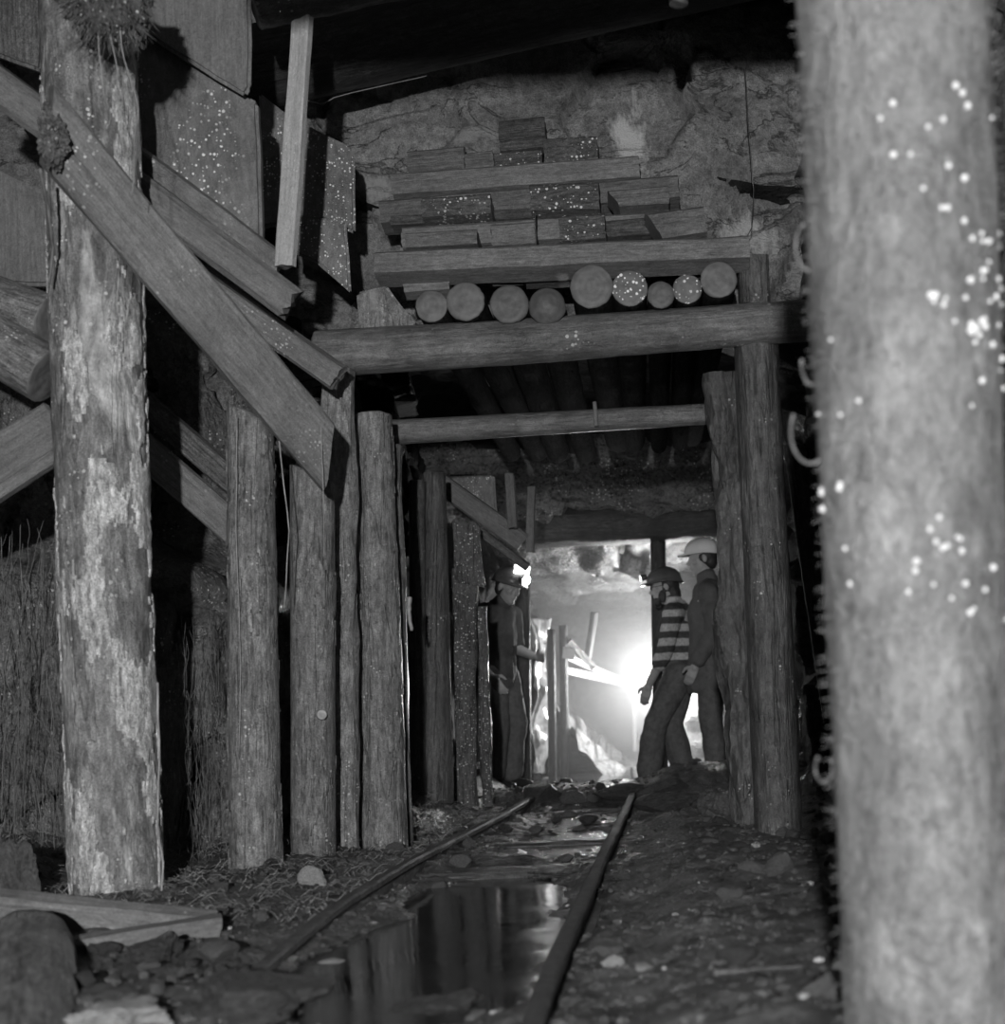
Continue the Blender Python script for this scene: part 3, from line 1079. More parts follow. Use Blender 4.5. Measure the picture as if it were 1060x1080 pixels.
# the thin stem it hangs on, and its long stray roots
tb = Tubes()
for k in range(3):
    p = Vector((.04 * k - .03, -.02, -.08))
    tb.add(strand(p, p + Vector((.03, 0, -.32 - .1 * k)), .05, 14, 3.3 + k), .0022, 4, .5)
o = tb.obj('stray_roots', 'root_pale', clump)
o['kind'] = 'stuff'
log('hanging_stub', W(716, 4, 5.0), W(712, -90, 5.0), .035, .045, 'bark_black', 'end_dark', 'short dark stub hanging from the roof above the rock face', 'stub', seed=90, nseg=20)

# ------------------------------------------------------------------ inner chute
IC = bpy.data.objects.new('ore_chute', None)
COL.objects.link(IC)
IC.location = W(510, 560, 8.6)
IC.empty_display_size = .2
tag(IC, 'smaller ore chute deep inside the drift above the lit cap lamp', 'ore chute')
part_of(IC, board('sloping_timber', W(462, 508, 8.5), W(551, 572, 8.6), .12, .08, 'board_plain', 'end', 'short sloping timber of the small chute inside the drift', 'timber', nrm=(0, 1, .2), seed=91))
part_of(IC, board('lath', W(500, 556, 8.6), W(556, 598, 8.7), .05, .06, 'board_dark', 'end', 'thin lath under the small inner chute', 'timber', nrm=(0, 1, .2), seed=92))
part_of(IC, board('upright_board', W(541, 556, 8.45), W(537, 500, 8.45), .055, .03, 'board_plain', 'end', 'short upright board on the small inner chute', 'board', nrm=(.3, 1, 0), seed=93))
part_of(IC, board('upright_board', W(559, 582, 8.6), W(561, 514, 8.6), .05, .03, 'board_plain', 'end', 'second upright board right of the small inner chute', 'board', nrm=(.3, 1, 0), seed=94))
part_of(IC, plate('chute_panel', [W(472, 500, 8.8), W(522, 500, 8.8), W(524, 552, 8.8), W(474, 516, 8.8)], .04, 'panel_wet', 'speckled panel of the small inner chute', 'panel', 'chute panels'))

# ------------------------------------------------------------------ track
def sweep(name, path, prof, mat, label, cat, group=None):
    n, m = len(path), len(prof)
    verts, faces = [], []
    c = path[0]
    for i, p in enumerate(path):
        d = (path[min(i + 1, n - 1)] - path[max(i - 1, 0)])
        d.z = 0
        d.normalize()
        s = Vector((d.y, -d.x, 0))
        for (u, w) in prof:
            e = noise.noise(Vector((u * 40, p.y * 9, w * 40))) * .004
            verts.append(p - c + s * (u + e) + Vector((0, 0, w + e)))
    for i in range(n - 1):
        for j in range(m):
            k = (j + 1) % m
            faces.append((i * m + j, i * m + k, (i + 1) * m + k, (i + 1) * m + j))
    faces.append(tuple(range(m)))
    faces.append(tuple((n - 1) * m + j for j in range(m))[::-1])
    o = link(name, verts, faces, mat, True, None, None, c)
    md = o.modifiers.new('edge', 'EDGE_SPLIT')
    md.split_angle = math.radians(40)
    return tag(o, label, cat, group)


prof = [(-.035, -.03), (.035, -.03), (.035, -.018), (.008, -.01), (.008, .03), (.021, .036), (.021, .052), (.014, .058), (-.014, .058), (-.021, .052), (-.021, .036), (-.008, .03), (-.008, -.01), (-.035, -.018)]


def lerp_path(keys, n):
    out = []
    for i in range(n + 1):
        y = keys[0][0] + (keys[-1][0] - keys[0][0]) * i / n
        for a, b in zip(keys, keys[1:]):
            if a[0] <= y <= b[0]:
                f = (y - a[0]) / (b[0] - a[0])
                x = a[1] + (b[1] - a[1]) * f
                z = a[2] + (b[2] - a[2]) * f
        out.append(Vector((x, y, z)))
    for _ in range(8):
        out = [out[0]] + [(out[i - 1] + out[i] * 2 + out[i + 1]) / 4 for i in range(1, len(out) - 1)] + [out[-1]]
    return out


sweep('rail', lerp_path([(2.6, -1.02, -.14), (3.4, -1.0, -.07), (4.2, -.98, -.02), (5.2, -.93, 0), (6.2, -.87, .0), (7.3, -.81, .0), (8.6, -.77, .0)], 70), prof, 'rail', 'muddy iron rail left of the puddle', 'rail', 'track rails')
sweep('rail', lerp_path([(2.0, -.235, -.01), (3.0, -.243, -.005), (4.2, -.222, 0), (5.5, -.205, .0), (7.3, -.172, .0), (8.9, -.15, .0)], 80), prof, 'rail', 'muddy iron rail right of the puddle', 'rail', 'track rails')
for (y, lab) in ((5.35, 'flat sleeper crossing the near puddle'), (6.35, 'sleeper half under the glinting water'), (8.1, 'sleeper buried near the rubble bank')):
    board('sleeper', Vector((-1.05, y, -.045)), Vector((-.02, y + .05, -.045)), .13, .08, 'bark_dark', 'end_dark', lab, 'sleeper', 'track sleepers', nrm=(0, 0, 1), rough=.01)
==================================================
_Instruction_. Extract all lines containing the word "from".

_Finished exercise_.
Continue the Blender Python script for this scene: part 3, from line 1079. More parts follow. Use Blender 4.5. Measure the picture as if it were 1060x1080 pixels.
log('hanging_stub', W(716, 4, 5.0), W(712, -90, 5.0), .035, .045, 'bark_black', 'end_dark', 'short dark stub hanging from the roof above the rock face', 'stub', seed=90, nseg=20)